##### Information supplied

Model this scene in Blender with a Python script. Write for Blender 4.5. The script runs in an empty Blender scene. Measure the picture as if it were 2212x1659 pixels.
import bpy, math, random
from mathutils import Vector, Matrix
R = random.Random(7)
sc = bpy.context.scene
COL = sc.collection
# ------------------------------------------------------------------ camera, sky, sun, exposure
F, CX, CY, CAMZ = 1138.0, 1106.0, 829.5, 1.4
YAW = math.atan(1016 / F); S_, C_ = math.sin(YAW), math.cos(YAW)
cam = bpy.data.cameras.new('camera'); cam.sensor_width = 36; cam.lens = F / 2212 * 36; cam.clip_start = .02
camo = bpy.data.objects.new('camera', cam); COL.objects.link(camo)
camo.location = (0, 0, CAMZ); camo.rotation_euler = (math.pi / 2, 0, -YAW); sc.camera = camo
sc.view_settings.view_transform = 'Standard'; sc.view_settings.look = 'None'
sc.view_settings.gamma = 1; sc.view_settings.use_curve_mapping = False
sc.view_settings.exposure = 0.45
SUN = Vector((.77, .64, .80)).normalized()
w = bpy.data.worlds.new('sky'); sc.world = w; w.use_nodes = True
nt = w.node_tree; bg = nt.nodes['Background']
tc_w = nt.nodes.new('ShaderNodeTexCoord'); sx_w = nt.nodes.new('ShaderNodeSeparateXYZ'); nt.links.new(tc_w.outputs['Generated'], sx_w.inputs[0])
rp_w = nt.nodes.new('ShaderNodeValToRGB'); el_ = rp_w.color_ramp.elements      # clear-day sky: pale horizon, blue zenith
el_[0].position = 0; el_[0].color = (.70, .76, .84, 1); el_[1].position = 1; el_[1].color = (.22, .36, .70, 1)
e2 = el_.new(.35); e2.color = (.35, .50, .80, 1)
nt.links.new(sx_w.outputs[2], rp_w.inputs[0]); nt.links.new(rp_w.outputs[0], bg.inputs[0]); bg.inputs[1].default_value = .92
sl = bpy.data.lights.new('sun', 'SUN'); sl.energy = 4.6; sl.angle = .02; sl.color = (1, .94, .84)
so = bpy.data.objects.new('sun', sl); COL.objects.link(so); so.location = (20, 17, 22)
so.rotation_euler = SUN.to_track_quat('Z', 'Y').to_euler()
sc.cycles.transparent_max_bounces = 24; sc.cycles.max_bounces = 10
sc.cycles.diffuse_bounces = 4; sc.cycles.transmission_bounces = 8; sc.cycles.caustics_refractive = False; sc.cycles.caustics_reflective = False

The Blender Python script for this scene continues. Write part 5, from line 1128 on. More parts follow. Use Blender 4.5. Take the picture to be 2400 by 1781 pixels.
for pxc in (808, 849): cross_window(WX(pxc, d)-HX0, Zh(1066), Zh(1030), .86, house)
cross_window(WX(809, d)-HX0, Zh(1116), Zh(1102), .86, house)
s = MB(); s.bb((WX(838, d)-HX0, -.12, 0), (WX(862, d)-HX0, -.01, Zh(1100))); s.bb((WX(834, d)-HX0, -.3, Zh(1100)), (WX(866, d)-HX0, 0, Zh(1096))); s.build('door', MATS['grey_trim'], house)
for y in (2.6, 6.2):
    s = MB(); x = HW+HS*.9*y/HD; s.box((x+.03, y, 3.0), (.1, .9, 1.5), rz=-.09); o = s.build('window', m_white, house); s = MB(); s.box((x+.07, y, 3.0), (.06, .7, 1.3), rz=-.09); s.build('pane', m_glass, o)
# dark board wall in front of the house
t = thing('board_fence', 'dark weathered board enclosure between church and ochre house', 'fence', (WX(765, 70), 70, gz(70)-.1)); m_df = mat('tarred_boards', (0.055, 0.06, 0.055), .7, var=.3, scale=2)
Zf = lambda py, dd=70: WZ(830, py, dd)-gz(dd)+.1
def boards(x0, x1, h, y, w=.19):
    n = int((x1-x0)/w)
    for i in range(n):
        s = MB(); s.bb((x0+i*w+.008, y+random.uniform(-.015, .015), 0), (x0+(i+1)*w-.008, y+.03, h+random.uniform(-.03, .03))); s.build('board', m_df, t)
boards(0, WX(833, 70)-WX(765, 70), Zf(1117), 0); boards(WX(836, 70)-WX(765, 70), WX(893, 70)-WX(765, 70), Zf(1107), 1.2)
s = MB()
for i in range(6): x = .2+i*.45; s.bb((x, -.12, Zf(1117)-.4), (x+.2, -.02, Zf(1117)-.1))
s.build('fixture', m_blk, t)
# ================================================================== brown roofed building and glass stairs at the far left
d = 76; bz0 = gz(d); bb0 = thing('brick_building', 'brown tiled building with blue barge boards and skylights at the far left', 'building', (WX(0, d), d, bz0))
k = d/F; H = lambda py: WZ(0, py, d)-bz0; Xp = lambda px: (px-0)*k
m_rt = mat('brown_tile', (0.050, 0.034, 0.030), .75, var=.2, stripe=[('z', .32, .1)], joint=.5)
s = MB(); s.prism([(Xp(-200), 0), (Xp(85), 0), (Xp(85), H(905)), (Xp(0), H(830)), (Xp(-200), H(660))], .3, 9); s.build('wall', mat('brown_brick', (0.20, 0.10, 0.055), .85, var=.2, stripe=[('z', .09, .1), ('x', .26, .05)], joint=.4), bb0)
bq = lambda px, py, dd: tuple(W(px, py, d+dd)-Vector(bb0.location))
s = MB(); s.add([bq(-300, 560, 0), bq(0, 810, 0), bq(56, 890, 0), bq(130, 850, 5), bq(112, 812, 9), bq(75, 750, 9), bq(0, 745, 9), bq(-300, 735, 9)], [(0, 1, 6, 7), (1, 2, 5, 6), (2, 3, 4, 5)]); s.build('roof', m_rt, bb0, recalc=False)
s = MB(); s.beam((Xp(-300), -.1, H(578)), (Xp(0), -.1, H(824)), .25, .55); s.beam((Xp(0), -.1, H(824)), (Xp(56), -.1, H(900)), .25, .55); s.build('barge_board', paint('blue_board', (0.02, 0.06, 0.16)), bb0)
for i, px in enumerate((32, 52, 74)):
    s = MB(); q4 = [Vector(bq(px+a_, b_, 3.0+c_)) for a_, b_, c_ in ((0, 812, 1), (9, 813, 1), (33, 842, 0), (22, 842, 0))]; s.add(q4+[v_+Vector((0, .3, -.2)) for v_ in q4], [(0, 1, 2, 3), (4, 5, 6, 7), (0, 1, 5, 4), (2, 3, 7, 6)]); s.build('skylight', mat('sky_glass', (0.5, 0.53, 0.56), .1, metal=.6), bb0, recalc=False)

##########

Task instructions | Using the listing above, locate the lines that hold "picture" and copy each one.

Reply to the task |
Model this scene in Blender with a Python script. Write for Blender 4.5. The script runs in an empty Blender scene. Measure the picture as if it were 2212x1659 pixels.
The Blender Python script for this scene continues. Write part 5, from line 1128 on. More parts follow. Use Blender 4.5. Take the picture to be 2400 by 1781 pixels.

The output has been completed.